Stoffers ist die gemeinsame Stadion-Vergangenheit – vom Arena-Skandal ganz zu schweigen – egal. Dass die einst von Bayern geretteten Löwen undankbar erscheinen? „Natürlich hat 1860 diesem Geld zu verdanken, dass damals die Insolvenz vermieden werden konnte“, sagt Stoffers, „das muss man positiv werten. Allerdings war das nicht Ausdruck von selbstlos handelnden Samaritern, sondern es wurde auf Seiten des FC Bayern auch wirtschaftlicher Nutzen daraus gezogen. Der FCB hat schließlich so Millionenforderungen gerettet, Arena-Anteile zum Schnäpchenpreise bekommen und sich so einen Langzeitmieter gesichert. Es gibt also keinen Anlass, in Dankbarkeit zu erstarren. Wenn ich kurz vorm Koma bin, werde ich doch mit meinem Mietnachbarn keine Party feiern, nur weil ich hoffe, dass der nette Nachbar dann bei mir die Grabpflege übernimmt."

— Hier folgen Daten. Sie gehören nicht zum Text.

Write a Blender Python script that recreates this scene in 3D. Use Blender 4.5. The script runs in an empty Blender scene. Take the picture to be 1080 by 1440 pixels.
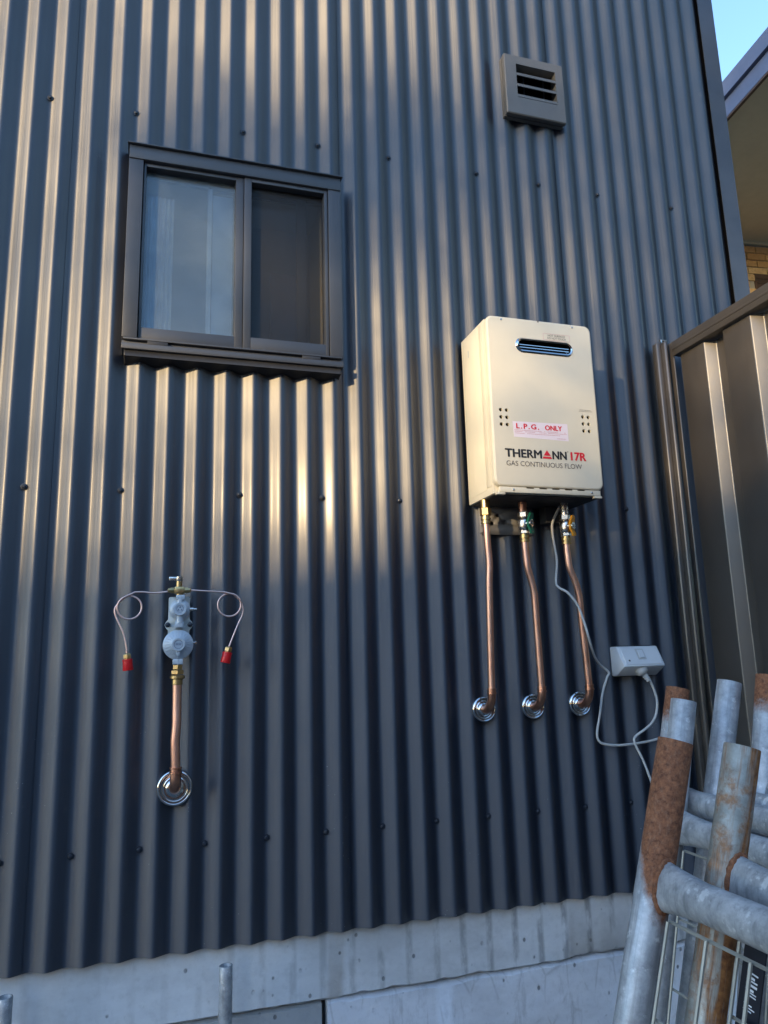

Stoffers Idee war es auch, den Catering-Streit – 1860 zahlt seit August 2009 pro Heimspiel 50000 Euro weniger als dies der Vertrag mit der Allianz Arena GmbH vorsieht – vom Zaun zu brechen. Er wusste, dass die Stadion GmbH, eine hundertprozentige Tochter des FC Bayern, dagegen klagen würde.
Seit August habe er erfolglos versucht, mit den Bayern-Bossen über beide Streitfragen zu reden. Weil nun beim ersten Termin vor dem Landgericht die Richterin in Sachen Catering die 1860-Sichtweise – die Stadion GmbH nutze ein Monopol aus – als „nicht so abwegig“ bezeichnete (AZ berichtete), wähnt sich Stoffers „auf dem richtigen Weg“. Dem Weg der Konfrontation. Justitia, bitte übernehmen!
Ob er nun die Stadionanteile zurück will? Geld? Ob er Bayern im Catering-Streit Druck machen will? „Nach der Feststellung wird man sehen, was man tut“, sagt er, „uns geht es zunächst darum, rechtlich zu klären: Ist der damals geschlossene Anteilskaufvertrag rechtmäßig oder nicht?“
Und dem FC Bayern geht es um das Spiel in Wolfsburg.